La maxime « derrière chaque grand homme se cache une femme » est souvent véridique, et ici davantage encore. Quand Cortés débarque au Mexique, il ne sait pas parler la langue. Comment, alors, nouer les alliances qu’il désire pour s’emparer de Tenochtitlan ? Le sort lui sera favorable. Lors de son premier séjour, les Mexicas lui offrent un groupe d’esclaves. Parmi ces esclaves, une femme : Malinalli. Aussi appelée Malintzin, celle qui deviendra plus tard Doña Marina a été un élément clé de la conquête du Mexique. Amérindienne d’origine nahua, elle devient la maîtresse d’Hernán Cortés et lui donnera un fils, Martín, qui sera considéré comme le premier métis du Mexique.

Originaire du sud du pays, elle entre sous le joug de l’armée castillane et devient vite une traductrice compétente connaissant plusieurs dialectes mayas et des bases de castillan, permettant des discussions entre les différents chefs mexicas et Cortés.

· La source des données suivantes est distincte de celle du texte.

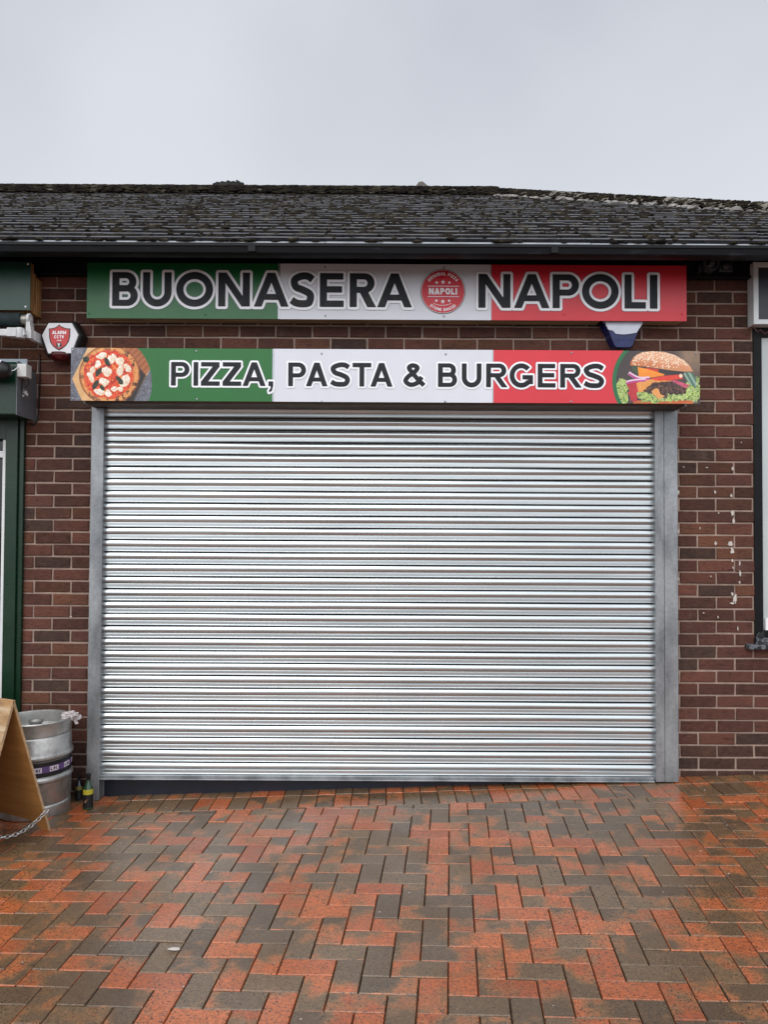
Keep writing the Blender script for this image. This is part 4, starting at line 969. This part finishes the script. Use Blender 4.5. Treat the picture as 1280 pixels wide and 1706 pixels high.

Depuis, celle qui est surnommée La Malinche jouit d’une réputation compliquée au Mexique où beaucoup la considèrent comme la traitresse originelle.

Cortez La Malinche

Photo : artistes Tlaxcalan inconnus

Aujourd’hui, l’adjectif « malinchismo » a une connotation péjorative et nationaliste au Mexique – voire xénophobe – désignant ceux qui se détournent du pays pour s’allier avec les Européens ou d’autres étrangers.

Une identité mexicaine encore complexe aujourd’hui

En 2024, le Mexique a encore une relation complexe à sa colonisation, à l’instar de celle qu’il entretient avec la figure de Doña Marina. Il y a 3 ans, le pays commémorait les 500 ans de la chute de Tenochtitlan et demandait à cette occasion des excuses officielles de la part de l’Espagne. D’autres part, certains descendants de Mexicas demandent au gouvernement mexicain lui-même des excuses au peuple indigène, qui ne représente plus que 10% de la population et est encore victime de racisme et d’exclusion. Que ce soit du côté de la couronne espagnole ou du gouvernement mexicain, la réponse a été négative.

Le Mexique est maintenant une terre mélangée qui lutte encore avec son passé pour essayer de dessiner les contours de son identité. Sa faiblesse et sa force réside dans sa position géographique et culturelle, coincée entre un territoire fortement occidentalisé et des pays d’Amérique du Sud toujours hantés par la colonisation.